Print the listing below from its opening line through the line holding "0.55, 0.42, 0.35)", both ends included.
----
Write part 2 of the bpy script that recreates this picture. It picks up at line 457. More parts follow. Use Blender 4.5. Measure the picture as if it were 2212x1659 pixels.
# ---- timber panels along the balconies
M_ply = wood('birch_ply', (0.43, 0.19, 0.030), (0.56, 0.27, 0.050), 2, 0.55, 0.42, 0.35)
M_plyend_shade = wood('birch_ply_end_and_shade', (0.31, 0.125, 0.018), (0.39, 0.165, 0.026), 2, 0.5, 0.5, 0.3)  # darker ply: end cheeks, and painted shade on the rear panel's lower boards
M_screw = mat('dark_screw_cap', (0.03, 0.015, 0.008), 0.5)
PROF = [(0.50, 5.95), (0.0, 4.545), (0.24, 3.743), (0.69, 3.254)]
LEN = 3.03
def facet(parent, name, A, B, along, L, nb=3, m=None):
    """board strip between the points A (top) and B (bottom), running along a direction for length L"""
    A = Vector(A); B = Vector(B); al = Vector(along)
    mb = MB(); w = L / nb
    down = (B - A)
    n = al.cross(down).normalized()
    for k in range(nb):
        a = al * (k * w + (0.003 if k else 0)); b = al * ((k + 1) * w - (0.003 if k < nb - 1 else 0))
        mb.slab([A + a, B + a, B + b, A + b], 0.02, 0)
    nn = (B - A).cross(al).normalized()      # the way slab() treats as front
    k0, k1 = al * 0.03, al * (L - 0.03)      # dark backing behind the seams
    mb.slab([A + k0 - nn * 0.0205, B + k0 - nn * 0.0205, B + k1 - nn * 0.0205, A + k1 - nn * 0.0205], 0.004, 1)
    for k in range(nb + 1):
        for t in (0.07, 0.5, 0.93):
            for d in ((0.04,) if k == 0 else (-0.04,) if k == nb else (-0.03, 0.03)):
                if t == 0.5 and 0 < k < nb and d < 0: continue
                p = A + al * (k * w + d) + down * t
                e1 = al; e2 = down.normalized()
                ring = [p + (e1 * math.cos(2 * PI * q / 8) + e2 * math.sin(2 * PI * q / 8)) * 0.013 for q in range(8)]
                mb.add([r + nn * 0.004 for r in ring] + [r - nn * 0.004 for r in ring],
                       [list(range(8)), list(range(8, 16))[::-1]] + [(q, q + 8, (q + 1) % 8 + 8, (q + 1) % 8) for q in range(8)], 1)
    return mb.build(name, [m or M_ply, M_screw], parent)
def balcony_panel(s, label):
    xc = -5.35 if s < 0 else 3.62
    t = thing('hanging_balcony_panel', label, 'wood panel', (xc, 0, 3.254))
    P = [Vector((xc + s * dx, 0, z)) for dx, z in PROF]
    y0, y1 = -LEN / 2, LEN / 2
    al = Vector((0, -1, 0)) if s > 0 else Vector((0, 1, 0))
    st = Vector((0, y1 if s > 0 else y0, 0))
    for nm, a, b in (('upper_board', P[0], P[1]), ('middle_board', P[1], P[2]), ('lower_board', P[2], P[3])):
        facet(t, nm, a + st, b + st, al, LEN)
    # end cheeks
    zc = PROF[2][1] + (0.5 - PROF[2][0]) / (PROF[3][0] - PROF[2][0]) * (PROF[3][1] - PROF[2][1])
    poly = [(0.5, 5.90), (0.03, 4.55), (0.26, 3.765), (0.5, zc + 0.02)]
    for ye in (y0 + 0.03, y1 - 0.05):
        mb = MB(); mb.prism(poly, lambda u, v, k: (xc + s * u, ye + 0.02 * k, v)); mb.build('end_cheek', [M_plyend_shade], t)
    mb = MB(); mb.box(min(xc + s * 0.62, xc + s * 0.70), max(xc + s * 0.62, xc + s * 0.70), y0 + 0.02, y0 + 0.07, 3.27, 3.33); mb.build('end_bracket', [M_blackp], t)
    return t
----
_Exercise answer_
Write part 2 of the bpy script that recreates this picture. It picks up at line 457. More parts follow. Use Blender 4.5. Measure the picture as if it were 2212x1659 pixels.
# ---- timber panels along the balconies
M_ply = wood('birch_ply', (0.43, 0.19, 0.030), (0.56, 0.27, 0.050), 2, 0.55, 0.42, 0.35)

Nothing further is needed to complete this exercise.